About the time that the Axis was going to run out of territory to lose in Libya, "Operation Torch" took place farther west in north Africa, whereby Allied forces invaded French Morocco and Algeria. Both of these countries plus Tunisia were French territories and controlled at the time by Vichy France, which was nominally neutral. The idea was for the Americans (with lesser British assistance) to get the Axis in a pincer from west and east. The Germans could see what was happening in Vichy-controlled north Africa, and when the those French territories went over to the Allied side a couple of days after "Operation Torch", they started pouring reinforcements into Tunisia, which by then they figured was fair game and no longer nominally neutral.
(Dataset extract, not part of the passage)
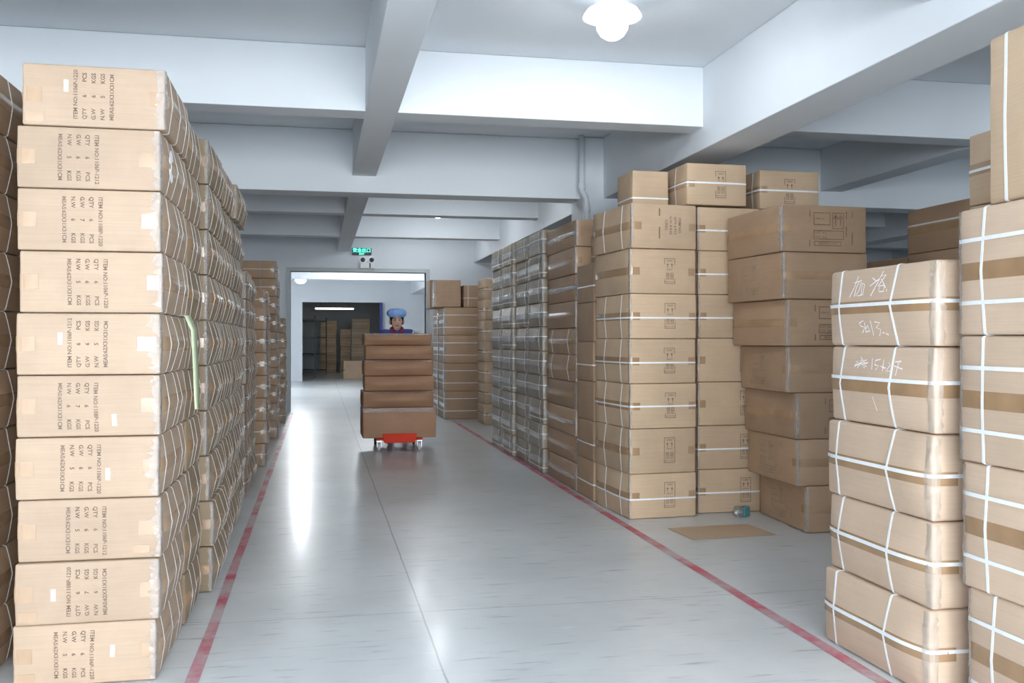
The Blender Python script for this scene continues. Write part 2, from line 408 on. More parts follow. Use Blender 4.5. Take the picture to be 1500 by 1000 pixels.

The Axis infused large numbers of men into Tunisia to meet the Allied threat from the west. By far and away, most of the Axis forces fighting in the Tunisian campaign were relatively new to the battle and a much smaller number had been rolled up into Tunisia from Libya by the British fighting from the east.
Once the British steamroller got going to push the Axis out of Libya, Rommel had warned Berlin that further operations in north Africa were pointless and any such resources so committed would be better off applied to the Russian front. Rommel had first-hand knowledge and experience of the capabilities of Allied resources, in particular air power. From about mid-1942 onward, his observations about the supremacy of Allied air power and the relative absence of the Luftwaffe is a common thread in his views on the probable outcome of the war. These impressions were greatly reinforced by his later experiences against the Allies in France in 1944.
We can only surmise that when Berlin made the decision to go into Tunisia and hold onto a position in north Africa, they were not making their decisions on any basis in reality as experienced by Rommel.